Ce sont des défis passionnants, dans lesquels nous sommes pleinement engagés et pour lesquels les hommes et les femmes qui nous rejoindront, jeunes ou expérimentés, trouveront certainement matière à accomplissement professionnel. La DGA procède ainsi à de nombreux recrutements, avec en particulier plus de 60 ingénieurs militaires et près de 500 ingénieurs contractuels civils sur l'année 2019, dans de nombreuses régions françaises, avec par exemple un poids significatif des métiers du numérique en région rennaise. Nous leur offrons des parcours professionnels très diversifiés dans le but de disposer des expériences indispensables pour assurer la maîtrise d'ouvrage des grands programmes d'armement, sur un socle solide de compétences techniques dans des domaines à la pointe de la technologie.

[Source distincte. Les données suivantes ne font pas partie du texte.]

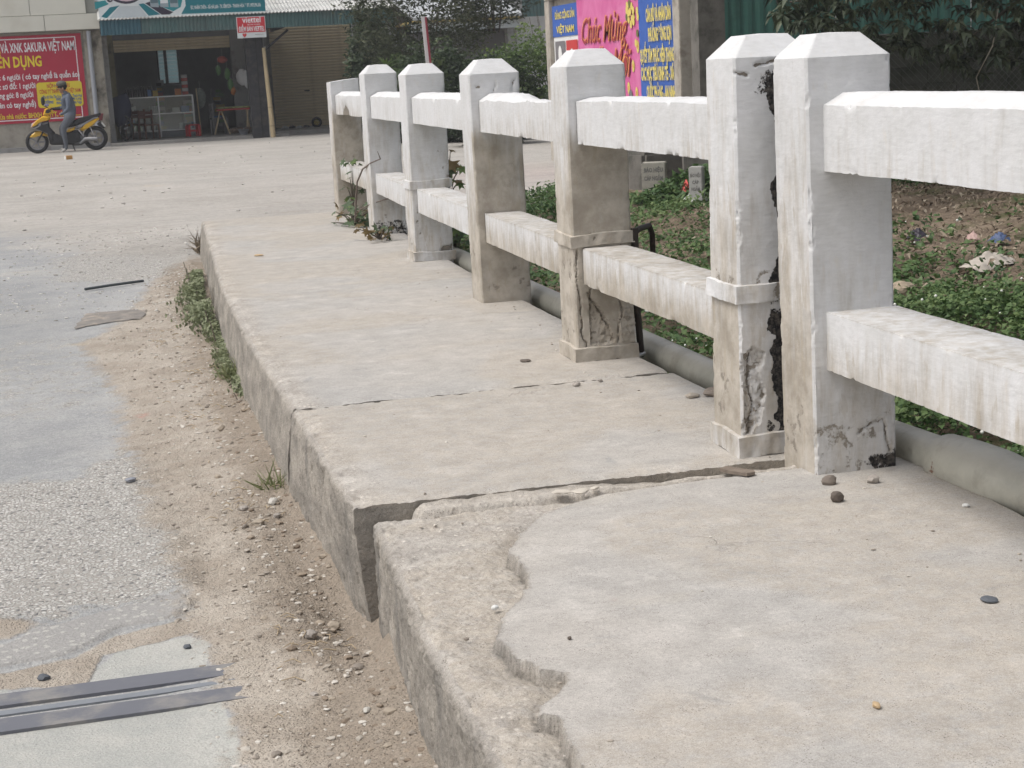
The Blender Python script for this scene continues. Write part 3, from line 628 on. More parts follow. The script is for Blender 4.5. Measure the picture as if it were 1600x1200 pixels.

Je citerai en particulier la maîtrise de systèmes complexes, l'architecture et l'expertise technique dans des domaines innovants, l'expertise contractuelle et financière, la qualité produit, les moyens d'expérimentation et la maintenabilité. Ceux qui ont une fibre internationale pourront également intégrer des équipes dans le cadre des programmes en coopération ou apporter leur expertise aux clients étrangers.